Don’t Wake the Scarecrow
2009 - 2011
Don’t Wake the Scarecrow uses the visual language of fairy tale and pastoral myth to examine systems of coercive control, psychological enclosure, and the quiet mechanisms of belief formation. Drawing from both staged figures and uninhabited landscapes, the series explores how ideology embeds itself not only in bodies, but in places—fields, houses, thresholds, and domestic terrains that appear benign yet hold latent authority.
Unlike my later work, this is the only series in which landscapes stand alone. These empty spaces function as psychological sites rather than settings: locations where control is implied rather than enacted, and where absence becomes a form of presence.

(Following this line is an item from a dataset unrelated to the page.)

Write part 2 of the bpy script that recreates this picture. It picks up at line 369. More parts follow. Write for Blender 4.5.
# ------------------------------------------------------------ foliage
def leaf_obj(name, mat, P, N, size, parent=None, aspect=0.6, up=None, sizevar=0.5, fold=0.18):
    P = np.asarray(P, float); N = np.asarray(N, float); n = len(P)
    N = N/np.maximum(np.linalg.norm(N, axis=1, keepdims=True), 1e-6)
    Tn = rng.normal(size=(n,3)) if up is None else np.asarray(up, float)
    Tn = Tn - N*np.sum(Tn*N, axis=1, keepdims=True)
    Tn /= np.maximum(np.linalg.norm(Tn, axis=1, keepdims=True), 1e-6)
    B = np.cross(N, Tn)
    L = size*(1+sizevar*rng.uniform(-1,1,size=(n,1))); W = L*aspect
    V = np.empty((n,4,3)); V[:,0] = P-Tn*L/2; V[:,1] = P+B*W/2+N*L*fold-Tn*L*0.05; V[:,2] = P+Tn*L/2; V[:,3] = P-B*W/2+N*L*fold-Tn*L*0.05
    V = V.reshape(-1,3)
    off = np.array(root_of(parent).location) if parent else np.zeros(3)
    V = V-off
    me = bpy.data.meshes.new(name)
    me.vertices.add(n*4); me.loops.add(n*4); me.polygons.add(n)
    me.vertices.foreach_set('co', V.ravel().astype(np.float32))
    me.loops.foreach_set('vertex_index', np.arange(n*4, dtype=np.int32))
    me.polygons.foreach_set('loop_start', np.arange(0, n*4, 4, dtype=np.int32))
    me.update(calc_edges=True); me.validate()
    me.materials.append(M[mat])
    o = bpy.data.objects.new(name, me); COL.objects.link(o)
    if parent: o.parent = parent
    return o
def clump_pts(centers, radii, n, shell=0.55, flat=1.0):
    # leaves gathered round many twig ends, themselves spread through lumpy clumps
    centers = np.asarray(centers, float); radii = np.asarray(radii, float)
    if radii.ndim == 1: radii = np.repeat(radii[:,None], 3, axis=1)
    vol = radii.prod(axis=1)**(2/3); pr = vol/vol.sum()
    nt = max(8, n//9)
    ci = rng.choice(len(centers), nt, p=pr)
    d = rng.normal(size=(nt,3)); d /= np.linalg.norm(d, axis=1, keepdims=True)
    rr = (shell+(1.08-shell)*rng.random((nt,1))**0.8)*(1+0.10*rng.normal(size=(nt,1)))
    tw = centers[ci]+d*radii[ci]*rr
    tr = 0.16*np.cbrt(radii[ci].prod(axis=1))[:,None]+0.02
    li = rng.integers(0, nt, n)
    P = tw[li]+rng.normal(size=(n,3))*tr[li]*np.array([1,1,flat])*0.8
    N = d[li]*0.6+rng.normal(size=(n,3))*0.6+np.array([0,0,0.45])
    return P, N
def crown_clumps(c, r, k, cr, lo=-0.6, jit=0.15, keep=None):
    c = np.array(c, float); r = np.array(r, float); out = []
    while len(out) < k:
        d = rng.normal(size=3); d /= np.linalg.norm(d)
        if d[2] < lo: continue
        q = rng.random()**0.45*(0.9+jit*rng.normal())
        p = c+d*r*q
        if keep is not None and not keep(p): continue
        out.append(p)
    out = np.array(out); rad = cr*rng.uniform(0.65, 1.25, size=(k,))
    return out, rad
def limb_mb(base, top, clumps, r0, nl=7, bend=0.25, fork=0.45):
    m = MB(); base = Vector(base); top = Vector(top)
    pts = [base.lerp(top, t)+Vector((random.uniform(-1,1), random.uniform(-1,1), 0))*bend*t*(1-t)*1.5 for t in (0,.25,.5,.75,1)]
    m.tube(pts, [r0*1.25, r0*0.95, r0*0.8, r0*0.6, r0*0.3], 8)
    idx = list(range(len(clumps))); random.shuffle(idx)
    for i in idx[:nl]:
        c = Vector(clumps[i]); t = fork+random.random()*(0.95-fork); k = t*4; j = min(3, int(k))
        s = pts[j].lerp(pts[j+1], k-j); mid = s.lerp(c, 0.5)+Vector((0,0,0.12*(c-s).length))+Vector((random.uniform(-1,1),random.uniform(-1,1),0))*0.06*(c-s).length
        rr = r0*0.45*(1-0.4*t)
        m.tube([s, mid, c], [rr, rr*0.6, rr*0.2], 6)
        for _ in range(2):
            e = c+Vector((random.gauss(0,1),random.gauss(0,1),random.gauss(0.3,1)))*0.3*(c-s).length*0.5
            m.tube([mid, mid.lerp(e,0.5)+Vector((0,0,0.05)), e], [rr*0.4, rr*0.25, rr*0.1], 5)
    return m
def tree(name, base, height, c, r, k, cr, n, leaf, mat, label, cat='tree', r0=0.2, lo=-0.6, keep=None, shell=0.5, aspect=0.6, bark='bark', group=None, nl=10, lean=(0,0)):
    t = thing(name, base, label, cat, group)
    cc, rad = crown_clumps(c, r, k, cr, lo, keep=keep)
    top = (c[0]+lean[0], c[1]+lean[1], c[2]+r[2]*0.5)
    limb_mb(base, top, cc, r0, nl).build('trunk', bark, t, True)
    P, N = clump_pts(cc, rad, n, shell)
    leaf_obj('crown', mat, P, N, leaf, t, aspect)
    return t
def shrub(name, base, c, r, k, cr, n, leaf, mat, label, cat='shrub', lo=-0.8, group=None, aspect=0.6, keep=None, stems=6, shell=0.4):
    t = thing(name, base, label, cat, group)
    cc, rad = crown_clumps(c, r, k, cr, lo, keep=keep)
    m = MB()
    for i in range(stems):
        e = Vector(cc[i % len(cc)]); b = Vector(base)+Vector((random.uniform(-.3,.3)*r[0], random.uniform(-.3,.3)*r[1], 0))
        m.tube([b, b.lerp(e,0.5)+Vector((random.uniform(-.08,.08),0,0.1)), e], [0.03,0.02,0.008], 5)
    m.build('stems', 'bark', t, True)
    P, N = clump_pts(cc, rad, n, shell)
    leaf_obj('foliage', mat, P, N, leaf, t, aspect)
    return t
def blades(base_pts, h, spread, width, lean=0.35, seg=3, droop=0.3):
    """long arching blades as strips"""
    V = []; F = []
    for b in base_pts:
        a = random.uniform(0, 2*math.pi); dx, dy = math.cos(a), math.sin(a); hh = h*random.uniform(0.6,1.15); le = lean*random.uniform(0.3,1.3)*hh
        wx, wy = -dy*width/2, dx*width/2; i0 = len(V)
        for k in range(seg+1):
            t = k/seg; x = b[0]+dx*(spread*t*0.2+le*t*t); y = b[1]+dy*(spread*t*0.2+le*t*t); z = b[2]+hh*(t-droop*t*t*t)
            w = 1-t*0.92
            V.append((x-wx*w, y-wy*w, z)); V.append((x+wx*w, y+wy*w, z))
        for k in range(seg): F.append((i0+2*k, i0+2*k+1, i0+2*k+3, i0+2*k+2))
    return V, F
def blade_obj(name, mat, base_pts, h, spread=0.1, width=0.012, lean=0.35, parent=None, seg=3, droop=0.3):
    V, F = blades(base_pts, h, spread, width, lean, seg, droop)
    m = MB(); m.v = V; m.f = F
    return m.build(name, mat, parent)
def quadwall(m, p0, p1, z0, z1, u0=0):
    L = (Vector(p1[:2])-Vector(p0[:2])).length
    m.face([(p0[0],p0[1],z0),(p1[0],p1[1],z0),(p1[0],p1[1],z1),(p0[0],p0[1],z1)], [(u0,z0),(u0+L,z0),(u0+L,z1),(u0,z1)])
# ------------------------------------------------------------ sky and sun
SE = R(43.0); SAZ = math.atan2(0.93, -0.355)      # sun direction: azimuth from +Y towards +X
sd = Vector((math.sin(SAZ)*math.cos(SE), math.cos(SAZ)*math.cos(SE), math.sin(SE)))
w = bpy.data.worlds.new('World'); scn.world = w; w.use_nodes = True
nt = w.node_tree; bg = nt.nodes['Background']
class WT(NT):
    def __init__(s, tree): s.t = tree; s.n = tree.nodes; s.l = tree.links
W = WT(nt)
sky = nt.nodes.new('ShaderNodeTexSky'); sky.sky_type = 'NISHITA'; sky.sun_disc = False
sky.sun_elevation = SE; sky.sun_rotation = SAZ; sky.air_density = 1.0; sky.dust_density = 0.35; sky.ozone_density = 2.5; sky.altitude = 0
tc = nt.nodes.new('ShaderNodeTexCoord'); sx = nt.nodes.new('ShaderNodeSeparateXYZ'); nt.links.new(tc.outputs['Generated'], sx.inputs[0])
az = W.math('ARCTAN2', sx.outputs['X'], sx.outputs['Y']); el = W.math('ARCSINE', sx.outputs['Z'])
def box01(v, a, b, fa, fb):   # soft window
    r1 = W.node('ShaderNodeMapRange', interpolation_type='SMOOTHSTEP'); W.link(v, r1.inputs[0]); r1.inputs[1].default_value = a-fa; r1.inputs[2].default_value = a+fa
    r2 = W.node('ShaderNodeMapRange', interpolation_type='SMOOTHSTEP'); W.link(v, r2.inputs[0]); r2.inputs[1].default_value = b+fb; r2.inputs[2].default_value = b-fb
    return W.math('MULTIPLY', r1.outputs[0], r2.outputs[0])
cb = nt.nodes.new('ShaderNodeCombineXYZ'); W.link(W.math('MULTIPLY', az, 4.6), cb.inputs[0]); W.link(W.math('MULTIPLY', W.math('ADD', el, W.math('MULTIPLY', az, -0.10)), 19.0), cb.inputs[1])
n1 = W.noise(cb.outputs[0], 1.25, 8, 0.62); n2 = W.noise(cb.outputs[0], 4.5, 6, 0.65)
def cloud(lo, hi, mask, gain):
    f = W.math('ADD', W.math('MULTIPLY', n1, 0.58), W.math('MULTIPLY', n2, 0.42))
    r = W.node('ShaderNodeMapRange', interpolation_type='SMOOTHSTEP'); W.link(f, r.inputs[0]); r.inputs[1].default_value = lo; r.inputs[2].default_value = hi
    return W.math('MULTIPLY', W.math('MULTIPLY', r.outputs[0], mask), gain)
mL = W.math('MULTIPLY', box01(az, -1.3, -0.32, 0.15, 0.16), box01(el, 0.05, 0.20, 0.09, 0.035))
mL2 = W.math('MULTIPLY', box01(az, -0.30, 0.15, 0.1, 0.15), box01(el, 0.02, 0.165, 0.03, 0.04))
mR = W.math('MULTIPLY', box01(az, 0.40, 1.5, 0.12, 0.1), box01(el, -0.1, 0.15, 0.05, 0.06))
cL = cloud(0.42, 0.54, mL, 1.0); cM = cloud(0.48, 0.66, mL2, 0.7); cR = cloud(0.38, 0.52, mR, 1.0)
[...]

Figures, when they appear, are often caught between compliance and resistance—posed, masked, costumed, or partially obscured—suggesting a self negotiating visibility within a prescribed narrative.
The work draws on familiar fantasy tropes to create an initial sense of nostalgia or safety, which is then subtly destabilized. This tension mirrors the experience of high-demand groups and controlling relationships, where enchantment and threat coexist. Don’t Wake the Scarecrow sits as a formative precursor to my later investigations of belief, embodiment, and autonomy, marking an early shift from personal mythology toward a sustained visual inquiry into how power operates quietly, relationally, and over time.